Il flusso dei profughi non conosce soste: in grande maggioranza si tratta di donne con bambini piccoli, una sfoggia la maglietta la cui scritta tradisce il suo sogno più autentico, “Perfect place”, diverse di loro magari forse verranno in Italia, ma ci sono anche molti anziani, sradicati dalle case in cui stavano nelle regioni orientali e costretti a trasferirsi qui nella speranza di sfuggire ai bombardamenti più pericolosi. Una coppia, in particolare, suscita la mia attenzione: lei si appoggia a un sostegno, non può più camminare in modo autonomo, indossa un improbabile cappellino da baseball; lui è stanco, rugoso, tremolante. Li avvicino per conoscerli meglio. Hanno entrambi 85 anni, si chiamano Alina e Aleksander. Da bambini vissero la seconda guerra mondiale, al tempo in cui l’Ucraina venne occupata dai nazisti che vi compirono stragi immani (Baby Yar a Kyiv, 33.000 ebrei uccisi in pochi giorni). Il Paese restò poi all’interno dell’Unione Sovietica fino alla sua dissoluzione.

Alina, perduti i suoi genitori, è cresciuta in orfanotrofio. Mai avrebbe pensato di dover riprovare da anziana le sensazioni di allora. Come se la guerra fosse tornata a cercarla, quasi alla fine della sua vita, per azzannarla ancora una volta, simile a un mostro che pensavamo sconfitto per sempre e invece rispunta dal pozzo nero. Shmuel Yosef Agnon, fondamentale romanziere ebreo galiziano emigrato in Israele, confidò una volta al giovane Aharon Appelfeld, altro grande narratore che nacque proprio a Černivci nel 1932, anch’egli rifugiato in Palestina dopo essere scampato alla Shoah: «Ogni scrittore deve avere la propria città, il proprio fiume, le proprie strade. Tu sei stato cacciato dalla tua città e dai villaggi dei tuoi padri, e invece di imparare da essi hai imparato dai boschi».

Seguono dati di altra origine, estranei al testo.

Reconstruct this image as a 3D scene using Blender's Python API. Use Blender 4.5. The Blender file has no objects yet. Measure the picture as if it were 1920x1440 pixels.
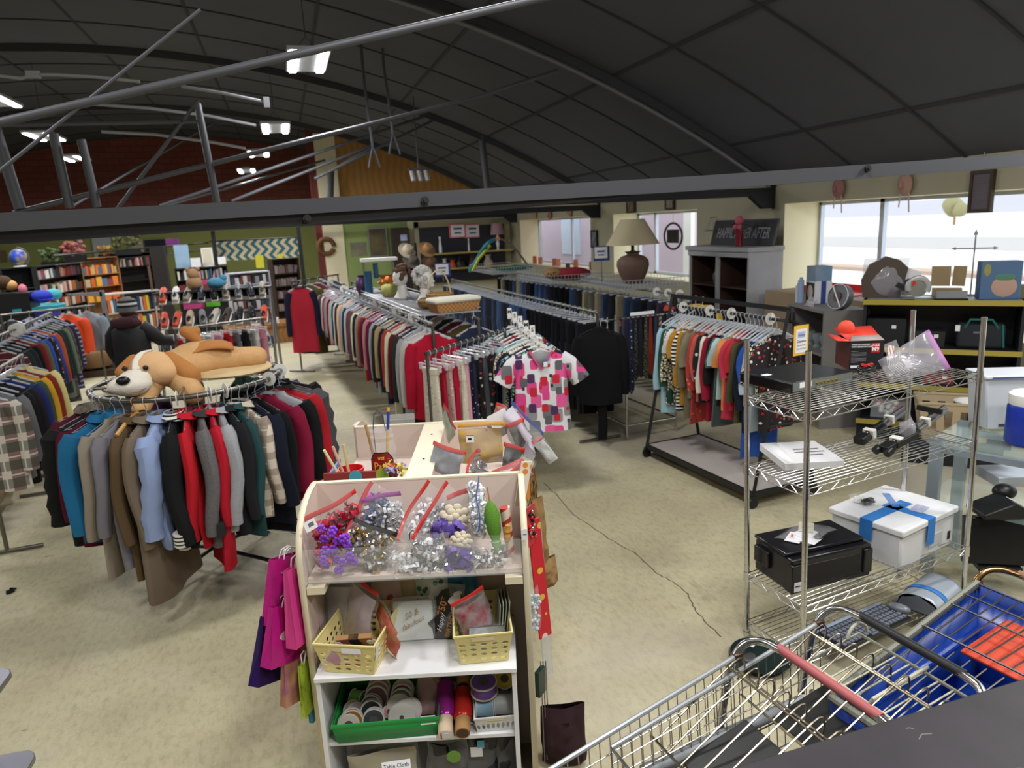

Con Alina e Aleksander la storia cessa di essere una pagina scritta e diventa carne viva, palpitante e dolorosa proprio di fronte a me. All’inizio della nostra breve conversazione, seduti sulla panchina del cortile dove i volontari regalano scatolette di tonno e kit igienico-sanitari, avevo bisogno dell’interprete, dall’ucraino all’inglese fino all’italiano, ma c’è stato un momento in cui gli occhi di Alina mi hanno rivelato l’essenziale. È stato quando le ho chiesto se volesse tornare nella sua casa distrutta. Mi ha guardato fisso e ha cominciato a piangere parlandomi in ucraino: pur non comprendendo ciò che diceva, capivo tutto. La piccola orfana giocava ancora dentro i suoi occhi acquosi.